Unfolding kernel embeddings of graphs:enhancing class separation through manifold learning

In this paper, we investigate the use of manifold learning techniques to enhance the separation properties of standard graph kernels. The idea stems from the observation that when we perform multidimensional scaling on the distance matrices extracted from the kernels, the resulting data tends to be clustered along a curve that wraps around the embedding space, a behavior that suggests that long range distances are not estimated accurately, resulting in an increased curvature of the embedding space. Hence, we propose to use a number of manifold learning techniques to compute a low-dimensional embedding of the graphs in an attempt to unfold the embedding manifold, and increase the class separation. We perform an extensive experimental evaluation on a number of standard graph datasets using the shortest-path (Borgwardt and Kriegel, 2005), graphlet (Shervashidze et al., 2009), random walk (Kashima et al., 2003) and Weisfeiler-Lehman (Shervashidze et al., 2011) kernels.
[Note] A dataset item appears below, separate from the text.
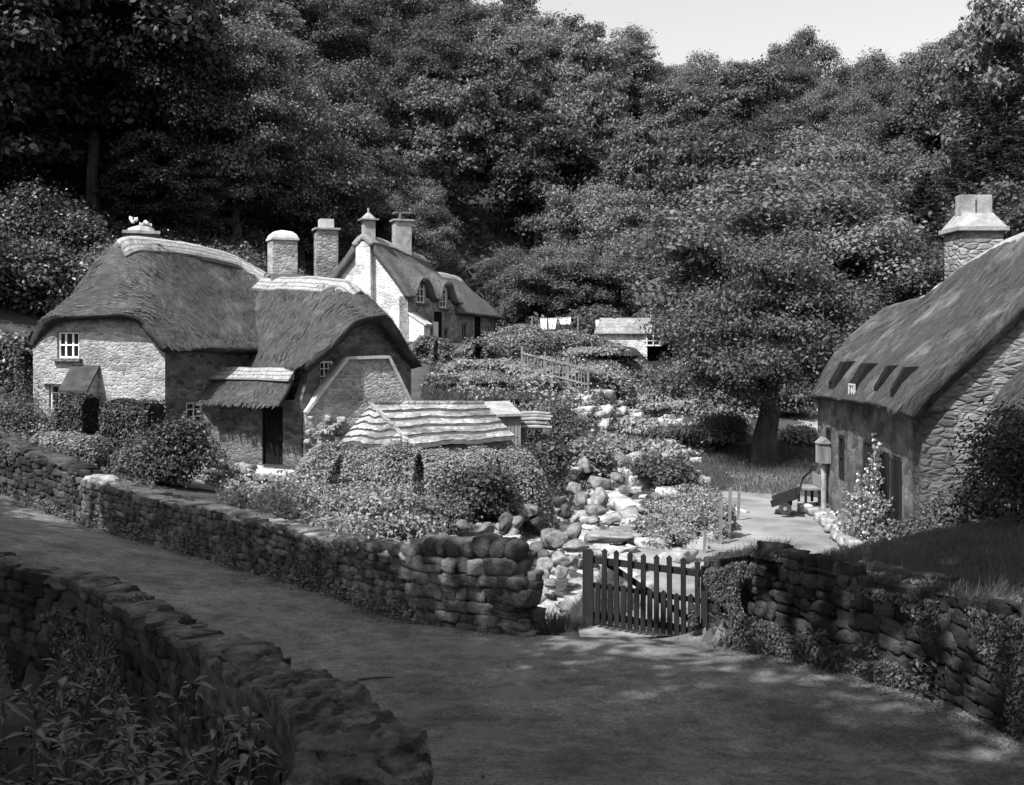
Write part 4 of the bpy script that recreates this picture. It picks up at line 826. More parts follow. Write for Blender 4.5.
# ================================================================== OUTBUILDING, WASHING
ob = thing('slate_outhouse', (5.9, 62, -.5), 'small whitewashed outhouse with plain slate roof above the terraced garden', 'outhouse')
a, b, c, d = at(600, 319, 64), at(654, 319, 64), at(651, 334, 62), at(594, 334, 62); mb = MB(); mb.prism([a, b, c, d], (0, 0, .07)); mb.prism([a, b, b + Vector((.2, 2.2, -.95)), a + Vector((-.2, 2.2, -.95))], (0, 0, .06)); mb.build('roof', M['slate_grey'], ob)
mb = MB(); x0, x1 = d.x + .25, c.x - .2; zt = d.z + .02
mb.box(((x0 + x1) / 2, 63.9, (zt - 1.2) / 2 - .2), x1 - x0, 3.4, zt + 1.2 + .3); hw = mb.build('wall', M['stone_white'], ob)
mb = MB(); mb.prism([(x1, 62.2, zt), (x1, 65.6, zt), (x1, 63.9, a.z - .05)], (-.3, 0, 0)); mb.build('gable', M['stone_white'], ob); mb = MB(); mb.prism([(x0, 62.2, zt), (x0, 65.6, zt), (x0, 63.9, a.z - .05)], (.3, 0, 0)); mb.build('gable', M['stone_white'], ob)
window(ob, (x1 + .35, 62.15, at(0, 338, 62).z), (1, 0, 0), .85, .95, 2, 3, nrm=(0, -1, 0), depth=0, bar=.06, frame=.08, name='open_casement')
window(ob, (x1, 63, at(0, 338, 62).z), (0, 1, 0), .85, .95, 2, 2, nrm=(1, 0, 0), depth=-.02, bar=.05)
mb = MB(); mb.tube([(at(651, 320, 63.8)), at(651, 309, 63.8)], [.05, .05], 6); mb.build('flue_pipe', M['coping'], ob)
for i, (px, lab) in enumerate([(532, 'thin wooden post holding the left end of the washing line'), (578, 'thin wooden post holding the right end of the washing line')]):
    p = at(px, 316, 61); mb = MB(); mb.beam(xy(p, tz(p.x, p.y) - .2), p, .08, .08, Vector((0, 1, 0))); o = mb.build('line_post', M['wood'], origin=xy(p, tz(p.x, p.y))); tag(o, lab, 'post')
mb = MB(); mb.tube([at(532, 317, 61), at(545, 318.5, 61), at(560, 318.5, 61), at(578, 317, 61)], .012, 4); tag(mb.build('washing_line', M['wood_pale'], origin=at(532, 317, 61)), 'sagging washing line strung across the upper garden', 'washing line')
def sheet(name, pts, label, cat):
    rs = np.random.RandomState(len(label)); nx, nz_ = 8, 8; tl, tr, br, bl = [at(*q_, 61) for q_ in pts]; vs = []; fs = []
    for j in range(nz_ + 1):
        for i in range(nx + 1):
            u, v = i / nx, j / nz_; p = tl.lerp(tr, u).lerp(bl.lerp(br, u), v); vs.append(tuple(p + Vector((0, .06 * v * math.sin(u * 11) + .03 * rs.normal() * v, 0))))
    for j in range(nz_):
        for i in range(nx): k = j * (nx + 1) + i; fs.append((k, k + 1, k + nx + 2, k + nx + 1))
    mb = MB(); mb.add(vs, fs); mb.add([tuple(Vector(v) + Vector((0, .012, 0))) for v in vs], [f[::-1] for f in fs]); o = mb.build(name, M['cloth'], origin=tl, smooth=True); tag(o, label, cat)
sheet('towel', [(540, 318), (547, 318), (546.5, 334), (540.5, 333)], 'narrow white towel hanging at the left of the washing line', 'washing')
sheet('shirt', [(548, 318), (557, 318), (555, 329), (549, 330)], 'white shirt hanging in the middle of the washing line', 'washing')
sheet('cloth', [(558, 318), (571, 317), (570, 324), (561, 325)], 'sagging white cloth at the right of the washing line', 'washing')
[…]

We observe the most significant improvement in the case of the graphlet kernel, which fits with the observation that neglecting the locational information of the substructures leads to a stronger curvature of the embedding manifold. On the other hand, the Weisfeiler-Lehman kernel partially mitigates the locality problem by using the node labels information, and thus does not clearly benefit from the manifold learning. Interestingly, our experiments also show that the unfolding of the space seems to reduce the performance gap between the examined kernels.